All of Oregon now faces another downturn and rural officials
and advocates feel this is exactly the wrong time to pull the
plug on supporting rural areas, which have higher unemployment,
lower incomes and higher poverty rates.
But Ways and Means Committee co-chair Rep. Mary Nolan,
D-Portland, says that in a year when a glum state revenue
forecast had the Legislature scrambling to fund the basics,
having an ombudsman wasn’t a priority over concrete
services such as more state troopers or rural health programs.

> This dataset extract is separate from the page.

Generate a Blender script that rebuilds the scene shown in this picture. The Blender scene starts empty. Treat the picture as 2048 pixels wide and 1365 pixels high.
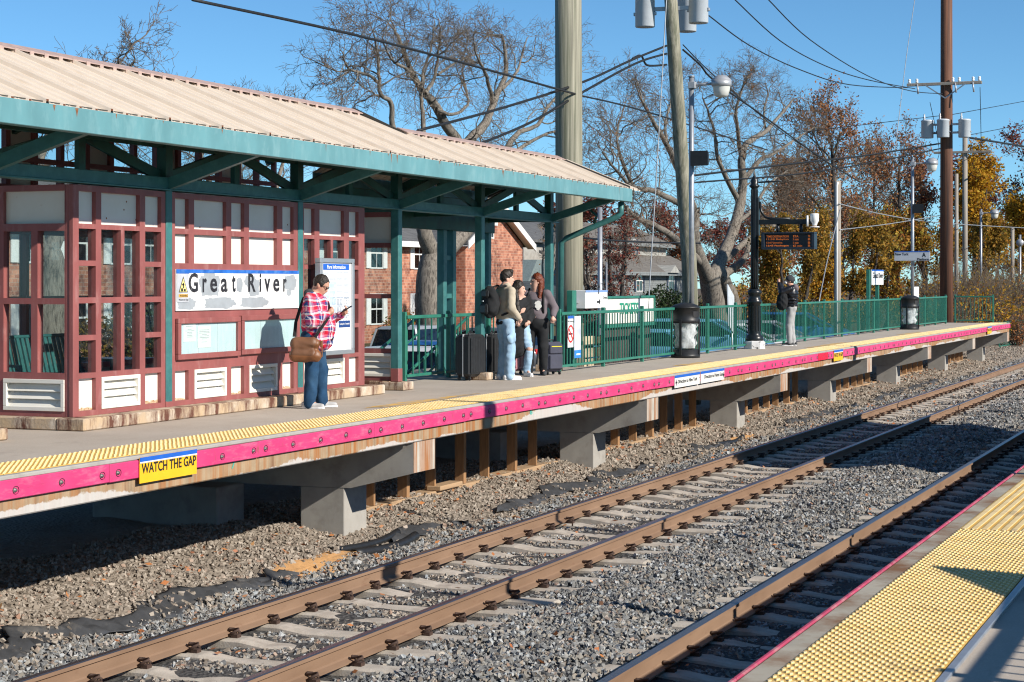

The office was killed without a hearing.
“I don’t know if we have met all the needs in rural
Oregon,” Nolan says, “but I don’t think
we’ve met all the needs in any pocket of the
state.”
“The needs and wants of rural Oregon are not high on the
list,” says Laura Pryor, a retired Gilliam County judge
who helped birth the rural office. “That is why the
Office of Rural Policy was such a breath of hope. If the
governor of this state meant what he said, he would have been
its champion.” She added in a Feb. 25 email to the
Eastern Oregon Rural Alliance: “This is a pitiful
conclusion to a wonderful opportunity.”
Ray Naff, a director with the governor’s economic
revitalization team, says he will work with OECDD and regional
members of his team to help pick up where the office left off.